_TASK TO COMPLETE_
How does the data below read from its first line through the line containing "1), .1, 'house_roof'); mb.build('roof', hs)"? Print those lines exactly.

_DATA LINES_
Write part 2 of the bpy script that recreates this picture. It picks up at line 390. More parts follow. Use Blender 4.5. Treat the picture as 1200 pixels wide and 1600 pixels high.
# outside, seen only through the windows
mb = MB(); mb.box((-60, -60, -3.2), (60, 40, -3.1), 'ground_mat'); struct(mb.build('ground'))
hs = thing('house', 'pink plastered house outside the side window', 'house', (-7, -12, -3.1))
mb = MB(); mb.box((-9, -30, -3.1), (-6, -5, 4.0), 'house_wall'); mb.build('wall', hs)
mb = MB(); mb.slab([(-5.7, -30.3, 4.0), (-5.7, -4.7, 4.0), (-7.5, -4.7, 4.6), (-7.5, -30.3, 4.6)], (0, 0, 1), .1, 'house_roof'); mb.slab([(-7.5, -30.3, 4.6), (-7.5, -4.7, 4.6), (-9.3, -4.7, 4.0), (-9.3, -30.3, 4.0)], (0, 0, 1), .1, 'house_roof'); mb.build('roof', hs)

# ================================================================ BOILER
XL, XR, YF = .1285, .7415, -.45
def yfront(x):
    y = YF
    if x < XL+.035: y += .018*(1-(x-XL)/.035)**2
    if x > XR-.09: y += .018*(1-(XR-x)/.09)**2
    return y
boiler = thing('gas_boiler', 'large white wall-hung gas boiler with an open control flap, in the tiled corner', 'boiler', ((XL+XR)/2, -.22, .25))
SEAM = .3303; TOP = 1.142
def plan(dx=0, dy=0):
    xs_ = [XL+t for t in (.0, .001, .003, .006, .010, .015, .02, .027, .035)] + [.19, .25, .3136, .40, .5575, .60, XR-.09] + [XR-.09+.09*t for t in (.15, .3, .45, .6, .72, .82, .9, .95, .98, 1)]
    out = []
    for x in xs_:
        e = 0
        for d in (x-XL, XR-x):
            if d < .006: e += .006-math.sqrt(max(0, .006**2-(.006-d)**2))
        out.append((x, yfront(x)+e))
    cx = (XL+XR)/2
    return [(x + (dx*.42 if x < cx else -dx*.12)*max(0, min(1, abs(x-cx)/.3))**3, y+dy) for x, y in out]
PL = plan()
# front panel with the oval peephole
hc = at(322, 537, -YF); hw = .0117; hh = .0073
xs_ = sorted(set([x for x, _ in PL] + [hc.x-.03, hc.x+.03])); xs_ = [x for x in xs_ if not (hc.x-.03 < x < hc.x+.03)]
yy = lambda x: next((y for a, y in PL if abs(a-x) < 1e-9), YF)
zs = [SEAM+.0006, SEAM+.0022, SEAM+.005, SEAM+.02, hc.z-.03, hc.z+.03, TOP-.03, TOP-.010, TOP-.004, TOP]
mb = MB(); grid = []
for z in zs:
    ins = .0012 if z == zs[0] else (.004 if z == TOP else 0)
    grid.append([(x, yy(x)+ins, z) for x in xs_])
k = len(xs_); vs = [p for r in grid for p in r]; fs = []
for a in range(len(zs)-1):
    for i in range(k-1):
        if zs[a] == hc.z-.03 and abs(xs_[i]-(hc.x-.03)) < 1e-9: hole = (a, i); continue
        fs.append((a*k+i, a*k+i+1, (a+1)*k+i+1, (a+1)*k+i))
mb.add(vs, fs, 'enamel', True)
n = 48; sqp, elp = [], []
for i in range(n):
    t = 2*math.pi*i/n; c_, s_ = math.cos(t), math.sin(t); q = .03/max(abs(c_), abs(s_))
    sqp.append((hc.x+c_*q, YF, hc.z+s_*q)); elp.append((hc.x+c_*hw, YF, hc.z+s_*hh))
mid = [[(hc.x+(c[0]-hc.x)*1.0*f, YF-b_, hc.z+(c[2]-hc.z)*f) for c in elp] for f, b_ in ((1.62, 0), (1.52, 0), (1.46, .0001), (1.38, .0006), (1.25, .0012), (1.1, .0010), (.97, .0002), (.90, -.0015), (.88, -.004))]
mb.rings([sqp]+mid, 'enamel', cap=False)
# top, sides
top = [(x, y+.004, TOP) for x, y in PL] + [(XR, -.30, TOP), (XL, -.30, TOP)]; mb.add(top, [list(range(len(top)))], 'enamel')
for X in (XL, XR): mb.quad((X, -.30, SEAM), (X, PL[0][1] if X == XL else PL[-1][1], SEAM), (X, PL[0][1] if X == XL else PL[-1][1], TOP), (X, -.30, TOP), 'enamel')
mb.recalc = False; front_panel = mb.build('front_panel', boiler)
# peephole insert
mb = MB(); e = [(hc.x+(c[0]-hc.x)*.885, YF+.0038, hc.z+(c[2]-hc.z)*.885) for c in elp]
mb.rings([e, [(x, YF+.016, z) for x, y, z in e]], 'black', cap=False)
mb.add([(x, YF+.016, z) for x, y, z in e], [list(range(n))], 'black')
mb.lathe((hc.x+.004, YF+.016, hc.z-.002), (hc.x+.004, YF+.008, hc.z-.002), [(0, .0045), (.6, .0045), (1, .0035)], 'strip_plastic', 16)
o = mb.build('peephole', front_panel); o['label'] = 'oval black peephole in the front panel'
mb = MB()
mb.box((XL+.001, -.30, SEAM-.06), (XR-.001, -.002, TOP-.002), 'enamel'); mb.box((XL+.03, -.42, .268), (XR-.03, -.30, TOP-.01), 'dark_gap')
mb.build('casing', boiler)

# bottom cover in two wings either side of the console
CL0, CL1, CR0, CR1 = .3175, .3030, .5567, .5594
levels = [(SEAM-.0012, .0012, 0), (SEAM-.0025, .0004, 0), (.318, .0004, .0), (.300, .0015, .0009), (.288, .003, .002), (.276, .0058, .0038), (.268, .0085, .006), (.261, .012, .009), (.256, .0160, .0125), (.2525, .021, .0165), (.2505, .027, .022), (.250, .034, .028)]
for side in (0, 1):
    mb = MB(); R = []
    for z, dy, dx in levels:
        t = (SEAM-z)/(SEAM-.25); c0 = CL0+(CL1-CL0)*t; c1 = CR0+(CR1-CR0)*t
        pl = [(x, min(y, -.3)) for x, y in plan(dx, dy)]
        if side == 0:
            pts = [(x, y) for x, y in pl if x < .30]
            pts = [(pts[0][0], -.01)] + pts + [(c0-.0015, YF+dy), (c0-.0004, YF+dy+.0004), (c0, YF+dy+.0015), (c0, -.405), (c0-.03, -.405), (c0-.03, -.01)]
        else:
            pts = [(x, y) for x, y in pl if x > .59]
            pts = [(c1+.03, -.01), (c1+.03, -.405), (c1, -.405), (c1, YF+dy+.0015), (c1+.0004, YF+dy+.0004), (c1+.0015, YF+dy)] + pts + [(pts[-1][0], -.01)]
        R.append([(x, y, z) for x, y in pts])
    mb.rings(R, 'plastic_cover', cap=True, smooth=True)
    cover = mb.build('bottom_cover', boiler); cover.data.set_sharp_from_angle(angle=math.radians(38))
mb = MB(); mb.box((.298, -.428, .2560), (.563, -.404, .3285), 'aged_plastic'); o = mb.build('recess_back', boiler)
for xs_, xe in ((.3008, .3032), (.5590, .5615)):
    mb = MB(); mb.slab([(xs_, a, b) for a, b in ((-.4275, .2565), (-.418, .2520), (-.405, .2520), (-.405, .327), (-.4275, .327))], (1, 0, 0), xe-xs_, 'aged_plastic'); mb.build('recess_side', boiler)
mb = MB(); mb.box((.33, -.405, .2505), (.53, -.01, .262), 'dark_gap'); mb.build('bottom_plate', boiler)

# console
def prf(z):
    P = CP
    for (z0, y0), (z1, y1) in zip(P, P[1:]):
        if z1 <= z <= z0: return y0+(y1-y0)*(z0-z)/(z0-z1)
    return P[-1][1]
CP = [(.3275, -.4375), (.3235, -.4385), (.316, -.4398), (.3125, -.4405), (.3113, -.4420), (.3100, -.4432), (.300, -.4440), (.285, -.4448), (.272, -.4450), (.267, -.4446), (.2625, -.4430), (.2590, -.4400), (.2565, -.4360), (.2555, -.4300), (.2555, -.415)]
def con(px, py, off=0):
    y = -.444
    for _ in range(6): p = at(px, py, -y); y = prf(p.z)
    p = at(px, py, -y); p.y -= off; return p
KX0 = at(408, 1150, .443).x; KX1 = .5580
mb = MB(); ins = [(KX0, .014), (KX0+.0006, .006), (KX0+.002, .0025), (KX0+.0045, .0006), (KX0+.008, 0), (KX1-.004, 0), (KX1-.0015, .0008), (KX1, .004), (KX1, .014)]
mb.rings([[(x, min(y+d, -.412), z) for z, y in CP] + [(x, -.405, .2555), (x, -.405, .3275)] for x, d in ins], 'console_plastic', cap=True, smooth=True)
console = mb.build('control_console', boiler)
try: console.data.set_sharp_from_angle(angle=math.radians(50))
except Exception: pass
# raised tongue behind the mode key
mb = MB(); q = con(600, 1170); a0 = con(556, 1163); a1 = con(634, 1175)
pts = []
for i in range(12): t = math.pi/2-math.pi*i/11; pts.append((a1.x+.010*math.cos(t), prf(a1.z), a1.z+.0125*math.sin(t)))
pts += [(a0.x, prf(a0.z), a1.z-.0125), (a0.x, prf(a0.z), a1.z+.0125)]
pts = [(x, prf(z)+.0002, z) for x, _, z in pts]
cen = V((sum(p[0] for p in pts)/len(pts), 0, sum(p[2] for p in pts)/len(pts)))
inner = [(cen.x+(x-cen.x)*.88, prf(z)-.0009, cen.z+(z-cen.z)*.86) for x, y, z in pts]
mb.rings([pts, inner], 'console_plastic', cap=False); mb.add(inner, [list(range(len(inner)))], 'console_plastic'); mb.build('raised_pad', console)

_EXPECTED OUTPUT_
Write part 2 of the bpy script that recreates this picture. It picks up at line 390. More parts follow. Use Blender 4.5. Treat the picture as 1200 pixels wide and 1600 pixels high.
# outside, seen only through the windows
mb = MB(); mb.box((-60, -60, -3.2), (60, 40, -3.1), 'ground_mat'); struct(mb.build('ground'))
hs = thing('house', 'pink plastered house outside the side window', 'house', (-7, -12, -3.1))
mb = MB(); mb.box((-9, -30, -3.1), (-6, -5, 4.0), 'house_wall'); mb.build('wall', hs)
mb = MB(); mb.slab([(-5.7, -30.3, 4.0), (-5.7, -4.7, 4.0), (-7.5, -4.7, 4.6), (-7.5, -30.3, 4.6)], (0, 0, 1), .1, 'house_roof'); mb.slab([(-7.5, -30.3, 4.6), (-7.5, -4.7, 4.6), (-9.3, -4.7, 4.0), (-9.3, -30.3, 4.0)], (0, 0, 1), .1, 'house_roof'); mb.build('roof', hs)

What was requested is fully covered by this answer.